The BFI Classics series has often felt like a ghetto for well-researched love letters to mislaid masterpieces. While some of the titles in the collection have been fully deserving of this comprehensive format of detail and analysis, other selections would have been better served as far shorter articles in Sight and Sound or on this website. The quality of writing has always been to the highest standard but the films selected have sometimes seemed a wee bit less essential than others so far ignored. Nine pounds for ninety pages on a film you might have trouble finding at even the most diligently catalogued video shop often seems extravagant. The annoying recurrence of these obscure titles within the range has meant collecting the series as a whole is financially off-putting.

So along comes Richard Taylor's long, hard look at October, the type of film crying out for the BFI Classics treatment. Whereas other writers have to spend just as much time advocating their selection as they do examining their chosen classic (could this be because the films themselves offer so little to discuss?), Taylor's choice feels perfect for the series. Eisenstein's 1927 epic restaging of the Ten Days That Shook the World is a film that embodies that moment in political and social history. The methods that Eisenstein perfected in this production are culturally historical. As Taylor details the true story of the October revolution and the back-story behind the production one never feels like this is a justification to suspicious audience. October is a significant inspiration to the way films are edited for contemporary audiences, a technical milestone and the experimental nature of its direction making it an enjoyable watch today. No sonnet to its status takes up valuable space in Taylor's rich critique, for such tub-thumping is made unnecessary by the sheer variety of angles this work of art demands to be considered from.
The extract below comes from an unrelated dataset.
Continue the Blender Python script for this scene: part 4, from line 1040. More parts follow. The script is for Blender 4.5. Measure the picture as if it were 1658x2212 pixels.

The scene-by-scene analysis is concise, allowing you room to form your own ideas and interpretations. In many ways Taylor's style is dependent on you creating a personal understanding of what Eisenstein intended with his rich mixture of montage and, in October more than any other work, mise-en-scène. The real meat and gravy however, is in the juicy anecdotes of the film's production. One of many highlights detailed is when a Chief of Police stages a robbery for fuses. These episodic interruptions give Taylor's history the quirkiness of a great novel. It is examples like these that betray October's production history as not just one of the great tales of early cinema but a fascinating, representative footnote in the USSR's foundling steps. Let's hope the BFI take Richard Taylor's enjoyable, intelligent style and inspired choice as milestone for all other entries in this series to emulate.